Real Estate Agent-A licensed real estate professional typically used to assist in showing , buying or selling, contract preparation and closing of a property.

Real Estate Taxes-An amount of money charged by the local municipality (usually the county and/or city) where the property you own is located. This fee typically covers all the services the municipality provides, schools, parks, libraries, police, fire, etc.

Recording-The process of registering the mortgage and deed in the records of the municipality and/or state where the real estate transaction occurred.

Refinance-The process through which someone applies for and receives a new mortgage and pays off an existing mortgage on the same property.

Seller’s Market-When demand is greater than supply, sellers will be able to get a higher price for their property.

Single Family Home-A free standing residential home with property surrounding the home, containing one or more stories.
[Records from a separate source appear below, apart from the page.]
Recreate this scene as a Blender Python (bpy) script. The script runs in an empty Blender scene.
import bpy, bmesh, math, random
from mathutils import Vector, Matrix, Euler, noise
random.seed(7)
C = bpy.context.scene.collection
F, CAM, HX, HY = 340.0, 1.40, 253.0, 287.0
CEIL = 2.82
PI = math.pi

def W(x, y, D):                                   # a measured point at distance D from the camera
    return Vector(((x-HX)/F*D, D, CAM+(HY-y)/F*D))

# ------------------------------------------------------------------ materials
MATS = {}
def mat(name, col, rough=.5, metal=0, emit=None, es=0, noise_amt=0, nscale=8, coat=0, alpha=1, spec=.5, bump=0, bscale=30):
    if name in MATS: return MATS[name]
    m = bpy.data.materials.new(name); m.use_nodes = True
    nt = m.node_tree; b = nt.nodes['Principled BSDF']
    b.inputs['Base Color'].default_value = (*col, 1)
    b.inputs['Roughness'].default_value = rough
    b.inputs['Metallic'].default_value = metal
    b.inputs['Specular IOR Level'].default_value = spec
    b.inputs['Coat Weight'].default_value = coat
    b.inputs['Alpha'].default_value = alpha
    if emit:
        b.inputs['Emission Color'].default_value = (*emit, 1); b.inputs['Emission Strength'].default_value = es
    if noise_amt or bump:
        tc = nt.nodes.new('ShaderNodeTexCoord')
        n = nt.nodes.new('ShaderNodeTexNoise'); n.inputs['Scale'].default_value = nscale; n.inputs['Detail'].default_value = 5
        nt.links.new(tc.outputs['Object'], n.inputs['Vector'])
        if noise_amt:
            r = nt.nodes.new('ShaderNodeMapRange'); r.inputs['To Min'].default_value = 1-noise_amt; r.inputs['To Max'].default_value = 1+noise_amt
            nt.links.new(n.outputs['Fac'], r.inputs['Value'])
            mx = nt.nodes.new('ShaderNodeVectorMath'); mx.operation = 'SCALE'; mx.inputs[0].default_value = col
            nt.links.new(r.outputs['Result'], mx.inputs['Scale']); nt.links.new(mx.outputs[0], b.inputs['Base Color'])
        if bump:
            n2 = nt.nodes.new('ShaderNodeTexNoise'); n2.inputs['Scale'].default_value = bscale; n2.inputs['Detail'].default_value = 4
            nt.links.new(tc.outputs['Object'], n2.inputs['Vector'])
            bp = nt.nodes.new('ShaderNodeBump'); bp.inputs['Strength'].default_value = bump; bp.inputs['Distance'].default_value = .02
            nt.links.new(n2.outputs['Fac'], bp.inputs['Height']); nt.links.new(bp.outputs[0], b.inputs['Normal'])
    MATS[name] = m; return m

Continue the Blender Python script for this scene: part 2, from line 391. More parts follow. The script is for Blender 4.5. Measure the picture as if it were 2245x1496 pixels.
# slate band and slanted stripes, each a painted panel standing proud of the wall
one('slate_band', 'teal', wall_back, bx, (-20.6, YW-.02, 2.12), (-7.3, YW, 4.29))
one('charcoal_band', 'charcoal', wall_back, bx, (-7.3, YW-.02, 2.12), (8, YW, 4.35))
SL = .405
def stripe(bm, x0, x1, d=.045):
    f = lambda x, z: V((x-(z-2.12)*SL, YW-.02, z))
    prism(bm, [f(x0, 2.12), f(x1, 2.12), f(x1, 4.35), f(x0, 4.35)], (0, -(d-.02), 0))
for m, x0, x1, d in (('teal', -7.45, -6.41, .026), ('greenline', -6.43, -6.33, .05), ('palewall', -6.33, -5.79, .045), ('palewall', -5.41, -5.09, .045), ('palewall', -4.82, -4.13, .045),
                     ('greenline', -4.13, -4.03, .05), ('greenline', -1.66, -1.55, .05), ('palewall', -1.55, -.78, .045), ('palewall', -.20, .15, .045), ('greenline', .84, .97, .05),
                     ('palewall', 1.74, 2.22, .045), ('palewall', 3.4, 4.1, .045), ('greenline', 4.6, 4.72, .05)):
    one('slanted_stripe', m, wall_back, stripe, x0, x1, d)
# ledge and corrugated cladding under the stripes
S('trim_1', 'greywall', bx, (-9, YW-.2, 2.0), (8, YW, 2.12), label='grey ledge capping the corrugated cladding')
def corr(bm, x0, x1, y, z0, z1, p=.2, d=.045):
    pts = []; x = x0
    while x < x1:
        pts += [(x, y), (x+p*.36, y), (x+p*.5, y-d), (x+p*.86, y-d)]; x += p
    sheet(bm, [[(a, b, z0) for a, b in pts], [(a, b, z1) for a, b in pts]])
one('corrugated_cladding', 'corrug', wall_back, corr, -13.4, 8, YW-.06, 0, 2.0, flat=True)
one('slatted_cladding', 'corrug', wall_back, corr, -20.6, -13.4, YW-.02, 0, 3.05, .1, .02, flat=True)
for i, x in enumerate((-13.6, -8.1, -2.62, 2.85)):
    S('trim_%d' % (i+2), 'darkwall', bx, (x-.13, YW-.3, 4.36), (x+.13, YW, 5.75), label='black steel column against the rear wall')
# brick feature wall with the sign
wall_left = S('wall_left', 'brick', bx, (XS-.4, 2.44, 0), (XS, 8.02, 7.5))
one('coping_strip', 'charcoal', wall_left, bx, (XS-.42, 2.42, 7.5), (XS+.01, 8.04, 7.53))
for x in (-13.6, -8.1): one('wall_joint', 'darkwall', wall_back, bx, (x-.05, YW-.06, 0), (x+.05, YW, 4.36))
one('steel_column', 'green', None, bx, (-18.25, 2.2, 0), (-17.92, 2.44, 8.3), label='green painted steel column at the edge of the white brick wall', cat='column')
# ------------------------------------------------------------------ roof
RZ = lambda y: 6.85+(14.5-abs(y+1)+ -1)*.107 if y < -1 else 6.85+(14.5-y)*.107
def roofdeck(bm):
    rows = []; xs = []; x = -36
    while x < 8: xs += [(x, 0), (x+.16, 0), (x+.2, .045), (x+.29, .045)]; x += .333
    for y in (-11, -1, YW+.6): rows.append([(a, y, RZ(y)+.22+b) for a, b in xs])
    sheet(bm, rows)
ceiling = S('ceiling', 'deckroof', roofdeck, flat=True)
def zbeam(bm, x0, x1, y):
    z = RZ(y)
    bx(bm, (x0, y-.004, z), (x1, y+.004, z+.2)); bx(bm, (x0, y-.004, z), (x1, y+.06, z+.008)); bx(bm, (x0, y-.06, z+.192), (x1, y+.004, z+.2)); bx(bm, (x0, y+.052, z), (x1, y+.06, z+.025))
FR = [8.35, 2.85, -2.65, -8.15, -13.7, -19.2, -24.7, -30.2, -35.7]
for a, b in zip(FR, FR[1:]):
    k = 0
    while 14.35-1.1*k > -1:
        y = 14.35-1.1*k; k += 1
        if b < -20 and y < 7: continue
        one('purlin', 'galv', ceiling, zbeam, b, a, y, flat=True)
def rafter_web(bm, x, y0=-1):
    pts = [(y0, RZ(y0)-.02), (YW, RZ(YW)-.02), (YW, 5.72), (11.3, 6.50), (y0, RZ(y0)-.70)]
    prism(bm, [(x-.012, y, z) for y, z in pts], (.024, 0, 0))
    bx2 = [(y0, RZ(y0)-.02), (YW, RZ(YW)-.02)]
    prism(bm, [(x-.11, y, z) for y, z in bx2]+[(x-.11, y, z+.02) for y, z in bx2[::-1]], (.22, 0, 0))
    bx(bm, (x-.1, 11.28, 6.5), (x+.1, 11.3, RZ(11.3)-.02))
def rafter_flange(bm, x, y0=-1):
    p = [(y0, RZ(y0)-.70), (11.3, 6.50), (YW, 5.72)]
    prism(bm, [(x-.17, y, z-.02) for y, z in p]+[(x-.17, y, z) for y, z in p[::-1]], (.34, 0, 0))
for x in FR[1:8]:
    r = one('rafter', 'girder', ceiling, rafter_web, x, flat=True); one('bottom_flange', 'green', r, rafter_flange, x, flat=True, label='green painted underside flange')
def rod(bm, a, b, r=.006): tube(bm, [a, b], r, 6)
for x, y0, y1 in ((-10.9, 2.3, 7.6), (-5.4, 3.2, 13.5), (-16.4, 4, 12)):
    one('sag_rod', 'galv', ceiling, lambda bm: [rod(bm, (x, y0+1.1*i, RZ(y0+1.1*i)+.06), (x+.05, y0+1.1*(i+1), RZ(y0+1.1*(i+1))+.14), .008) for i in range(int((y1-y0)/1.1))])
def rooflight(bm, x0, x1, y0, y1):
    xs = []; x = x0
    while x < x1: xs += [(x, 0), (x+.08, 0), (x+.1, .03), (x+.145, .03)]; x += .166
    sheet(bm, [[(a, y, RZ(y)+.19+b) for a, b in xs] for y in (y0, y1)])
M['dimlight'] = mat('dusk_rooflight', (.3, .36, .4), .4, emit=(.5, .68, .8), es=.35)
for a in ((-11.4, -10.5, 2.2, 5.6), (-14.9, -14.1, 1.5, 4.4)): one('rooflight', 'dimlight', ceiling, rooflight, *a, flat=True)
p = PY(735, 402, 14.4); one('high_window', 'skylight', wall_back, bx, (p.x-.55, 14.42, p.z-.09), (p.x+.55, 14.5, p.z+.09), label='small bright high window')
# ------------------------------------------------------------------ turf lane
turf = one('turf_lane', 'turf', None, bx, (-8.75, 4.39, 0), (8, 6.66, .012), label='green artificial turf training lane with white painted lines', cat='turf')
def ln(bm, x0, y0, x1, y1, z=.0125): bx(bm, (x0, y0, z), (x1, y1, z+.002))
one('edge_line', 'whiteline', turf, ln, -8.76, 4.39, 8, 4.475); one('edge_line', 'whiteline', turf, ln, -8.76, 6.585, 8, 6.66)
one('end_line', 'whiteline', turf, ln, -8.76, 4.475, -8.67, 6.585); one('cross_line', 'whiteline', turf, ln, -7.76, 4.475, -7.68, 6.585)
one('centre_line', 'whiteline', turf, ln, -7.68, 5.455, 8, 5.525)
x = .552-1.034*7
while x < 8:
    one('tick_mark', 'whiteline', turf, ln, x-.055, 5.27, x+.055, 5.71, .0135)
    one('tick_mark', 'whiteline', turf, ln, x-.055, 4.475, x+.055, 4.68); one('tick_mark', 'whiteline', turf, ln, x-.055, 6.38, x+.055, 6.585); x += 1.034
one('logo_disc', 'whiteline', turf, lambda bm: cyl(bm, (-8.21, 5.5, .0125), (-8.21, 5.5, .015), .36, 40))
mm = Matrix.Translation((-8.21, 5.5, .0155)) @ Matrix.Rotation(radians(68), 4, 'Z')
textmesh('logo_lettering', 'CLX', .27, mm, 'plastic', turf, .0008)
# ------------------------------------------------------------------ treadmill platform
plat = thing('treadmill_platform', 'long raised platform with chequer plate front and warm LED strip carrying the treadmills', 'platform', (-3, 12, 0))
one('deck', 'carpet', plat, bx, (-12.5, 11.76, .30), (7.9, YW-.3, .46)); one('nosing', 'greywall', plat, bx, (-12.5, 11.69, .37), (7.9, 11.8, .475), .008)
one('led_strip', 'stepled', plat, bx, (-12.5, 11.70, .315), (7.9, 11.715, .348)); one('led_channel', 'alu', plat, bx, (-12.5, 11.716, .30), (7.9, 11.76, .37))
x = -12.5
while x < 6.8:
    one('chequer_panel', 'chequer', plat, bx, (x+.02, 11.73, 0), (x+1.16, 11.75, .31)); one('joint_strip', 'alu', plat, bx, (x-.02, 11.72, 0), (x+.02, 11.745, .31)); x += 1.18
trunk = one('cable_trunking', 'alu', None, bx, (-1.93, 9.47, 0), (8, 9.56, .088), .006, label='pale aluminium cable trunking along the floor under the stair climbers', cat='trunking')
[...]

Square Footage-A common term for the measurement or size of a home, measured in square feet. Example: 3,000 sq. ft. There are two types of square footage: Living area square feet is the area which is air-conditioned and/or heated. Total square feet is the total area under roof, such as the house, garage, covered patio, etc.

Survey-A legal document that outlines the boundaries of a property. It also shows any and all improvements, easements, encroachments if any, as well as the positioning of a structure on the property.

Title Company-The company that issues the owner’s and lender’s title insurance policies.

Town Home-Typically a two or three story residential home attached on one or two sides with a common wall separating them.

Villa-Typically a one story smaller, residential home, on a smaller lot that may or may not be attached on one or both sides.

Walk Through-The process where the buyer and seller walk through the home together prior to closing to determine what items, if any, are in need of repair or have been fixed.

Zero Lot Line Home-A detached, residential home where one side of the house is situated on or abutting the side property line.